3.  Provide healthy snacks – Every office has snacks at meetings at least some of the time, but they're almost always donuts or sweets. Add in the inevitable candy dishes on every desk and you've got a lack of healthy grazing options. Try putting out big jars of raw or roasted almonds (without taking away people's sweets) and add a veggie tray at the next staff meeting.

4.  Create a telecommuting policy – It's long past time to allow your staff to work from home, at least for positions where it's appropriate. Take the time to come up with a trial telecommuting policy and see how it goes. Ask for staff feedback and evaluate the policy after six months, making sure it meets company needs.

These are all small things, but they have a huge impact. How do you show your staff you care?

Tuesday, March 24, 2015

How to Pitch

When you're in business, you always have a pitch to make. If it's not to potential investors, it's to a major client. If it's not a major client, it's to your own board or leadership team, asking them to try things a new way. Sometimes, you'll even find yourself making a pitch to your staff—seeking their buy-in. In Alexander Bouri's experience, a good business leader is always pitching, which makes this a central skill of business. But how do you get good at it? Here are Alexander Bouri's tips.

1.  Jump straight into it – You might think it's important to start off with a joke, or a personal story, or a leading question. All of those tactics can work, but none of them actually tell your audience what you offer or what's valuable about your idea, product or company. The number one thing on your audience's mind as you start your pitch is, "Is this person worth my time?" It's best to leave aside the audience-warming tactics and dive straight into what you can do for your audience. Lead strong with a big, bold claim. This can be your promise to solve a major problem the audience has or it can be the biggest, most impressive feature of whatever you're there to pitch. Now you've got their attention.

2.  Keep it short – Shorter than you think you need to. Even experienced businessmen routinely overestimate how long they can truly keep their audience's attention. The reality is that everyone in the room wants to know the bottom line and if you can't explain it quickly, you've lost them. You might have been given a thirty-minute time slot to make your presentation, but keep it to twenty minutes. If you were only given twenty, keep it to twelve.

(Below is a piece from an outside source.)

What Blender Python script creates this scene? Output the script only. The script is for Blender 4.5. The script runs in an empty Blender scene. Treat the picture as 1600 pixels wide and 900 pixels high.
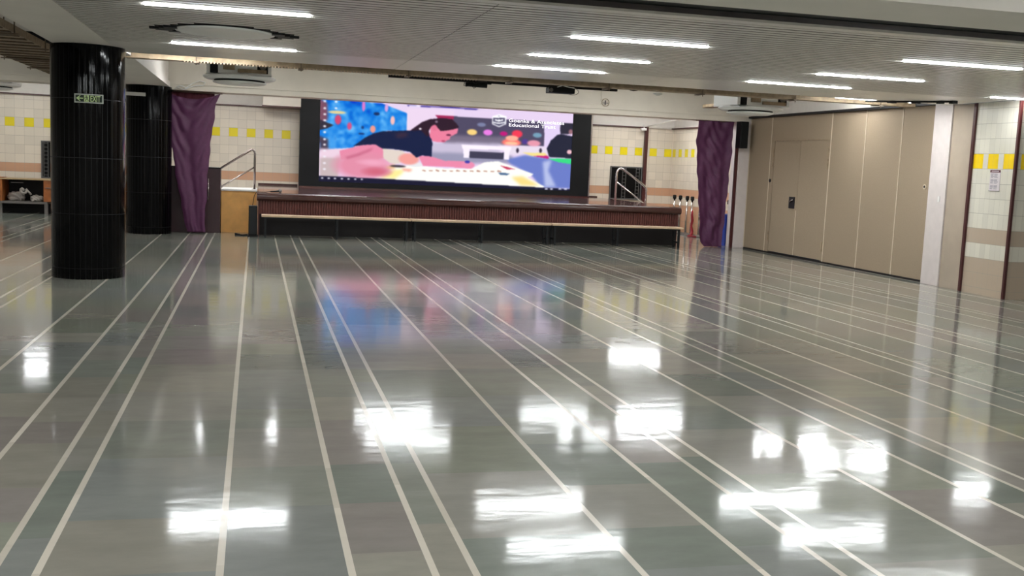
import bpy, bmesh, math, random
import numpy as np
from mathutils import Matrix, Vector
random.seed(7)
C = bpy.context.scene.collection
PI = math.pi

# ------------------------------------------------------------------ camera, world, exposure
cam = bpy.data.cameras.new('camera')
cam.sensor_width = 36.0
cam.lens = 1642.577 / 1600 * 36.0
cam.clip_end = 200
co = bpy.data.objects.new('camera', cam); C.objects.link(co)
RX, UP, FW = (0.9710728, -0.2348632, 0.0430917), (-0.0145714, 0.121842, 0.9924425), (0.2383386, 0.9643619, -0.1148952)
co.matrix_world = Matrix(((RX[0], UP[0], -FW[0], 0), (RX[1], UP[1], -FW[1], 0), (RX[2], UP[2], -FW[2], 1.5), (0, 0, 0, 1)))
bpy.context.scene.camera = co
w = bpy.data.worlds.new('world'); bpy.context.scene.world = w; w.use_nodes = True
w.node_tree.nodes['Background'].inputs[0].default_value = (0.6, 0.65, 0.7, 1)
w.node_tree.nodes['Background'].inputs[1].default_value = 0.05
vs = bpy.context.scene.view_settings
vs.view_transform = 'Standard'; vs.look = 'None'; vs.gamma = 1; vs.use_curve_mapping = False
vs.exposure = 2.35
LAMP = 15.5          # emission of the strip lights
SCREEN = 0.215        # brightness of the LED wall

# ------------------------------------------------------------------ colour and materials
def lin(c):
    return tuple(((v/255)/12.92 if v/255 <= .04045 else ((v/255+.055)/1.055)**2.4) for v in c) + (1.0,)
def mat(name, c, rough=.5, metal=0, spec=.5, noise=0, nscale=8, emit=0, coat=0, bump=0, bscale=40, trans=0):
    m = bpy.data.materials.new(name); m.use_nodes = True
    nt = m.node_tree; b = nt.nodes['Principled BSDF']
    b.inputs['Base Color'].default_value = lin(c)
    b.inputs['Roughness'].default_value = rough; b.inputs['Metallic'].default_value = metal
    b.inputs['Specular IOR Level'].default_value = spec; b.inputs['Coat Weight'].default_value = coat
    if emit:
        b.inputs['Emission Color'].default_value = lin(c); b.inputs['Emission Strength'].default_value = emit
    if noise or bump:
        tc = nt.nodes.new('ShaderNodeTexCoord')
    if noise:
        n = nt.nodes.new('ShaderNodeTexNoise'); n.inputs['Scale'].default_value = nscale; n.inputs['Detail'].default_value = 5
        nt.links.new(tc.outputs['Object'], n.inputs['Vector'])
        r = nt.nodes.new('ShaderNodeValToRGB')
        lo = tuple(max(0, v*(1-noise)) for v in lin(c)[:3]) + (1,); hi = tuple(min(1, v*(1+noise)) for v in lin(c)[:3]) + (1,)
        r.color_ramp.elements[0].color = lo; r.color_ramp.elements[1].color = hi
        r.color_ramp.elements[0].position = .3; r.color_ramp.elements[1].position = .7
        nt.links.new(n.outputs['Fac'], r.inputs['Fac']); nt.links.new(r.outputs['Color'], b.inputs['Base Color'])
    if bump:
        n2 = nt.nodes.new('ShaderNodeTexNoise'); n2.inputs['Scale'].default_value = bscale; n2.inputs['Detail'].default_value = 4
        nt.links.new(tc.outputs['Object'], n2.inputs['Vector'])
        bp = nt.nodes.new('ShaderNodeBump'); bp.inputs['Strength'].default_value = bump; bp.inputs['Distance'].default_value = .01
        nt.links.new(n2.outputs['Fac'], bp.inputs['Height']); nt.links.new(bp.outputs['Normal'], b.inputs['Normal'])
    return m
def mth(nt, op, a, b=None, c=None):
    n = nt.nodes.new('ShaderNodeMath'); n.operation = op
    for i, v in enumerate((a, b, c)):
        if v is None: continue
        if isinstance(v, (int, float)): n.inputs[i].default_value = v
        else: nt.links.new(v, n.inputs[i])
    return n.outputs[0]
def mixc(nt, f, a, b):
    n = nt.nodes.new('ShaderNodeMix'); n.data_type = 'RGBA'
    nt.links.new(f, n.inputs[0])
    for i, v in ((6, a), (7, b)):
        if isinstance(v, tuple): n.inputs[i].default_value = v
        else: nt.links.new(v, n.inputs[i])
    return n.outputs[2]
def tile_mat(name, axis, u0, z0, s, white, yellow, tan, grout, tans=1, rough=.28, su=None, every=2, wide=1):
    """glazed wall tiles: one row of yellow squares, one tan row below it and a tan dado"""
    m = bpy.data.materials.new(name); m.use_nodes = True
    nt = m.node_tree; b = nt.nodes['Principled BSDF']
    g = nt.nodes.new('ShaderNodeNewGeometry'); sp = nt.nodes.new('ShaderNodeSeparateXYZ')
    nt.links.new(g.outputs['Position'], sp.inputs[0])
    u = mth(nt, 'ADD', mth(nt, 'DIVIDE', mth(nt, 'SUBTRACT', sp.outputs[axis], u0), su or s), 100.5)
    v = mth(nt, 'ADD', mth(nt, 'DIVIDE', mth(nt, 'SUBTRACT', sp.outputs[2], z0), s), 20.0)
    fu = mth(nt, 'FRACT', u); fv = mth(nt, 'FRACT', v); cu = mth(nt, 'FLOOR', u); cv = mth(nt, 'FLOOR', v)
    par = mth(nt, 'LESS_THAN', mth(nt, 'MODULO', cu, float(every)), wide-.5)
    yel = mth(nt, 'MULTIPLY', par, mth(nt, 'COMPARE', cv, 20.0, .1))
    t = mth(nt, 'MAXIMUM', mth(nt, 'COMPARE', cv, 15.0, .1), mth(nt, 'LESS_THAN', cv, 13.5))
    # slight variation from tile to tile
    cmb = nt.nodes.new('ShaderNodeCombineXYZ'); nt.links.new(cu, cmb.inputs[0]); nt.links.new(cv, cmb.inputs[1])
    wn = nt.nodes.new('ShaderNodeTexWhiteNoise'); nt.links.new(cmb.outputs[0], wn.inputs['Vector'])
    wv = tuple(x*.9 for x in lin(white)[:3]) + (1,)
    col = mixc(nt, wn.outputs['Value'], wv, lin(white))
    col = mixc(nt, t, col, lin(tan)); col = mixc(nt, yel, col, lin(yellow))
    e = .018
    gm = mth(nt, 'MAXIMUM', mth(nt, 'LESS_THAN', fu, e*tans), mth(nt, 'LESS_THAN', fv, e*1.4))
    col = mixc(nt, gm, col, lin(grout))
    nt.links.new(col, b.inputs['Base Color'])
    nt.links.new(mth(nt, 'ADD', mth(nt, 'MULTIPLY', gm, .5), rough), b.inputs['Roughness'])
    return m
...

3.  Never read your slides – Slides are there as visual aids and to emphasize key ideas. Use only a small number of slides—maybe a dozen in a twenty minute pitch—and use words sparingly on them. This will force you to speak, not read, your ideas.

4.  Practice, practice, practice – The only way to get good at pitching is to pitch a lot. Do a practice run before any big pitch and do as many "little" pitches as possible. You never know when someone will become a client!

These are just a few of the things that Bouri has learned are essential to making a good pitch. How else do you keep your business pitches in top shape?

Friday, March 6, 2015

3 Ways to Increase Sales in a B2B Business

Almost all business blogs are written with retail or business-to-consumer companies in mind. Much of this advice will translate to business-to-business operations, but much of it won't. With years of experience in the cement industry, Alexander Bouri knows that selling to another business is very different than selling to consumers and he has assembled these three sure-fire tips to boost B2B sales:

1.  Spend more time not selling – Most companies are inundated with offers from new vendors, and that means they can feel as if their time is being wasted. Nothing is more important to a business leader than their time. Instead, focus on what they don't get nearly enough of: helpful information, advice, and resources presented free of charge. In other words, spend more time talking to potential business but don't spend all of it trying to make a sale. There are many ways to do this, from holding monthly networking events to offering classes, seminars, and industry news updates. Blog actively in your industry and produce valuable resources like how-to manuals and introductions to complex topics. Become indispensable to potential customers long before they buy anything, and they will think of you next time they want to place an order or invest in a service.

2.  Always be ready to undercut – Business customers are often far more price-savvy than consumers are. Good advertising still works in the B2B world but, at the end of the day, if they can get a better price they probably will. Use this to your advantage by being perpetually ready to undercut the competition—even if that means making less profit than you'd like. An easy way to do this is an introductory offer. Tell the lead that you want them to try out your product or service to see the difference it makes, and so you're offering them the first order or month at a special price, with no obligation to stay on if they're not happy. Then make that price irresistible. If you trust in your product or service to get them hooked, then this is a small price to pay for what will likely become a long-term customer.

3.  Always offer something extra – One thing that businesses and consumers have in common is that everyone likes a freebie. Whatever you promised to deliver, deliver a little more or throw in something extra you know they'll have a use for.

What else do you do to boost your B2B sales figures?